Dr. Rima Khalaf Hunaidi:

I thank Deputy Darragh O'Brien for his perceptive remark that the longer this is allowed to continue, the less realistic a two-state solution will become. The real question in this regard relates to why this is being allowed to drag on. It is definite that the Palestinians are not causing the process to drag on, given that they are living under a brutal foreign occupation that they want to end as soon as possible.

Israel wants to drag on the occupation because the longer it takes to resolve, the more facts on the ground can be established, the most important being the establishment of settlements in the occupied territories. As Dr. Barghouthi said, when the Oslo agreements were signed there were around 100,000 settlers in the occupied territories. Now, more than 700,000 settlers live there.

I worked for the UN and while I was there we looked at the map of the West Bank. We discovered that Israel has illegally expropriated 20% of the West Bank. If one adds the lands that are now what are called shooting, military or green zones and the lands taken by illegal Israeli settlements, as well as the lands that surround Israeli settlements that Palestinians are not allowed to access, one will find that more than 60% of the land of the West Bank is no longer accessible to Palestinians. These are the facts on the ground that Israel is establishing. That is why we were very excited to know about the Bill that will ban the products of illegal settlements established by an occupying power in an occupied territory from being sold on the Irish market, regardless of who the occupier is. If signals are sent to Israel that it will not benefit from delaying the end of occupation then maybe the parties can be pushed towards a speedy resolution of the conflict and thus end the occupation for the benefit of all. The ultimate objective is to establish peace.

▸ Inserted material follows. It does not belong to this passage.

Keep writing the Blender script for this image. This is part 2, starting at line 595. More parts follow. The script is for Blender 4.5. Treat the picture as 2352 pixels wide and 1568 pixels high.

The regime Israel has imposed on the Palestinians is an apartheid regime, which we determined using the definition for apartheid in international law. I will start by quoting the definition for apartheid in the Rome Statute. The Rome Statute of the International Criminal Court defines the crime of apartheid as "inhumane acts ... committed in the context of an institutionalized regime of systematic oppression and domination by one racial group over any other racial group or groups and committed with the intention of maintaining that regime". The inhumane acts are listed in the apartheid convention. We considered all of the acts that Israel has perpetrated against Palestinians and compared them with the inhumane acts listed in the apartheid convention. We concluded that Israel has committed all of the inhumane acts listed in the apartheid convention except for genocide. It is worth noting that the apartheid South African regime did not commit genocide but committed all of the rest of the inhumane acts.

The report considered how Israel treats different segments of the Palestinian people. Israel has divided Palestinians into four categories. First, the Palestinians who live in the occupied territories or the Palestinian territories occupied in 1967. Earlier, Dr. Barghouthi gave examples of how services are determined by a person's religion and national origin. Palestinians are deprived of services but Israeli settlers who reside illegally in the occupied territory can access land, water and natural resources.

The most important signal that it is an apartheid regime is that Israel imposes two legal systems to the same piece of land. On the one hand, military rule is imposed on the Palestinians. On the other hand, a different legal system and laws are applied to Jewish Israelis who settled in occupied territories. One cannot apply one legal system to one racial group and another system to another racial group. Such a dual legal system makes legal protection, human rights, the ability to benefit from public services and everything in one's life dependent on one's ethnic origin and religion.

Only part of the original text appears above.